Problem to solve
Retype exactly what runs from the first line of the data to the line with "B = Bld('commercial_building', 'pale", keeping both of those lines and skipping pictures.

Supplied material

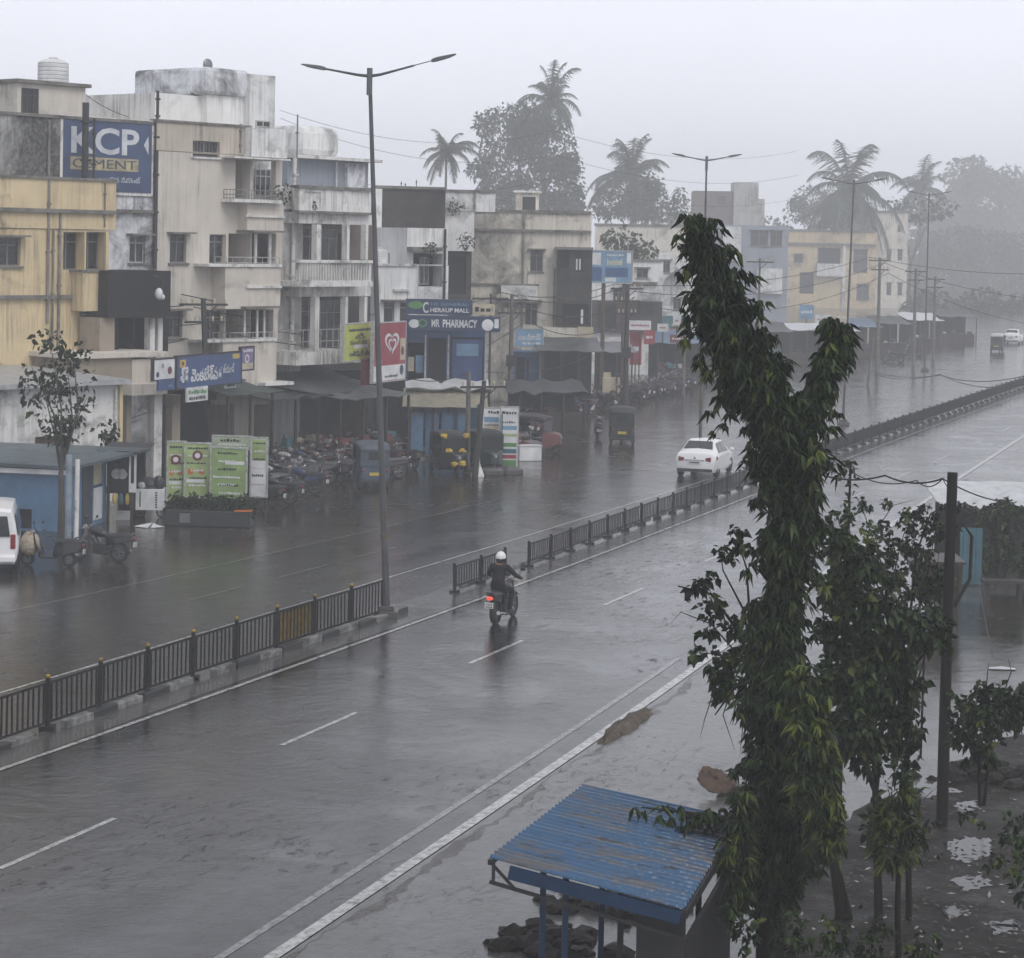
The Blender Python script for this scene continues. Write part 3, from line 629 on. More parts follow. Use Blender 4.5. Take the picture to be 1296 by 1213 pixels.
B.win((539,326,551,361), 2, inset=.8, shade=False, sill=False, fm=M_FRAMEW); B.win((486,382,499,412), 1, y=-.4, fm=M_FRAMEW); B.win((506,382,517,412), 1, y=-.4, fm=M_FRAMEW)
B.box((499,366,520,369), PL_GW, 'ledge', -.55, .147)
mb = MB()
B.pipe(563, 290, 380, y=-.1, r=.06, mat=M_IRON)
tank(B.fr.w(B.X(480,325,1), 1.0, B.Z(490,336,-.4)), .42, .8, M_TANKW, 'small white water tank on the low white house by the lamp post', B.fr.rz)
B = Bld('commercial_building', 'pale two storey block with plants sprouting from its parapet left of the stained building', 'building', Fr(590, 122, 85))
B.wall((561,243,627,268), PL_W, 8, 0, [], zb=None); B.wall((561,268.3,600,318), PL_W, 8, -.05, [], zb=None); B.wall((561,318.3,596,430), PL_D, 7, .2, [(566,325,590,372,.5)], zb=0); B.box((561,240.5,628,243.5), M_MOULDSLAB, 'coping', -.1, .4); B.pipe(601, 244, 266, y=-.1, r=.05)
# ---- stained cream block
B = Bld('apartment_building', 'cream two storey block with a mould stained wall and a dark netted balcony tower', 'building', Fr(660, 131, 92))
B.wall((592,269,661,460), PL_S, 9, 0, [], zb=0); B.wall((661.3,269,747,460), PL_S2, 9, .06, [(671,317,687,344,.3),(664,384,680,412,.5)], zb=0)
B.box((591,266,748.5,269.5), M_MOULDSLAB, 'coping', -.1, .4); B.box((591,290.5,748.5,293.5), M_MOULDSLAB, 'ledge', -.16, .157); B.box((591,359,682,361.5), M_MOULDSLAB, 'ledge', -.12, .117)
B.win((671,317,687,344), 2, y=.06); B.win((664,384,680,412), 2, y=.06, inset=.3, shade=True, sill=False, fm=M_FRAMEW); B.box((634,362,680,380), PL_W, 'balcony', -.7, .697); B.box((632,379.5,686,383), M_MOULDSLAB, 'sunshade', -.8, .8)
B.pipe(662, 269, 420, y=-.1, r=.06); B.pipe(701, 340, 420, y=-.05, r=.04)
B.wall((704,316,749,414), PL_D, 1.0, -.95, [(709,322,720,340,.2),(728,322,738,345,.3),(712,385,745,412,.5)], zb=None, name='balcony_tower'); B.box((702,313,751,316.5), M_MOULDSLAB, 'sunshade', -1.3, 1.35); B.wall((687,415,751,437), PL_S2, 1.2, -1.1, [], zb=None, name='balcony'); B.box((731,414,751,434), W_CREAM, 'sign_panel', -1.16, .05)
for u in (729,733): B.box((u,328,u+2,342), W_WHITE, 'hanging_cloth', -1.0, .04)
B.box((735,392,738,410), W_WHITE, 'hanging_cloth', -1.0, .04)
x0, z0, x1, z1 = B.rect((653,244,681,269), 2); q = MB(); q.box(x0,2,z0,x1,4.2,z1); q.build('roof_room', PL_S2, B.t); q = MB(); q.box(x0-.15,1.8,z1,x1+.15,4.4,z1+.12); q.build('roof_slab', PL_W, B.t)
B.win((660,248,679,267), 1, y=2, inset=-.05, tr=False, shade=False, sill=False, fm=PL_GW)
# ---- hazy row further down
def rowb(name, label, fr, walls, wins=(), cat='building'):
    b = Bld(name, label, cat, fr)
    for w in walls: b.wall(w[:4], w[4], 8, w[5] if len(w) > 5 else 0, [q for q in wins if w[0] < q[0] and q[2] < w[2] and w[1] < q[1] and q[3] < w[3]+60 and len(w) < 7], zb=w[6] if len(w) > 6 else 0)
    for q in wins: b.win(q, 2, inset=.15)
    return b
B = rowb('shop_house', 'white block with blank upper walls directly behind the blue hoarding', Fr(800, 160, 92), [(748,330,838,480,PL_W)], [(776,366,789,384),(806,340,820,352)])
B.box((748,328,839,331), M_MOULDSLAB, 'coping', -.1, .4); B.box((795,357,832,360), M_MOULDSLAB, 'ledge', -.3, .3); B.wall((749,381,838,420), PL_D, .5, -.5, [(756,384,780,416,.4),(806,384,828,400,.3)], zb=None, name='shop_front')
B = rowb('house', 'long pale wall house under the misty palms', Fr(830, 235, 92), [(752,286,872,400,PL_S2)], [(770,330,782,342)]); B.box((752,284,873,287), M_MOULDSLAB, 'coping', -.1, .4)
B = rowb('shop_house', 'grey white house with a gabled tin porch half hidden by the tall tree', Fr(860, 180, 92), [(832,322,900,470,PL_GW)], [(838,330,848,345),(852,378,862,392)])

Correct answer
The Blender Python script for this scene continues. Write part 3, from line 629 on. More parts follow. Use Blender 4.5. Take the picture to be 1296 by 1213 pixels.
B.win((539,326,551,361), 2, inset=.8, shade=False, sill=False, fm=M_FRAMEW); B.win((486,382,499,412), 1, y=-.4, fm=M_FRAMEW); B.win((506,382,517,412), 1, y=-.4, fm=M_FRAMEW)
B.box((499,366,520,369), PL_GW, 'ledge', -.55, .147)
mb = MB()
B.pipe(563, 290, 380, y=-.1, r=.06, mat=M_IRON)
tank(B.fr.w(B.X(480,325,1), 1.0, B.Z(490,336,-.4)), .42, .8, M_TANKW, 'small white water tank on the low white house by the lamp post', B.fr.rz)
B = Bld('commercial_building', 'pale two storey block with plants sprouting from its parapet left of the stained building', 'building', Fr(590, 122, 85))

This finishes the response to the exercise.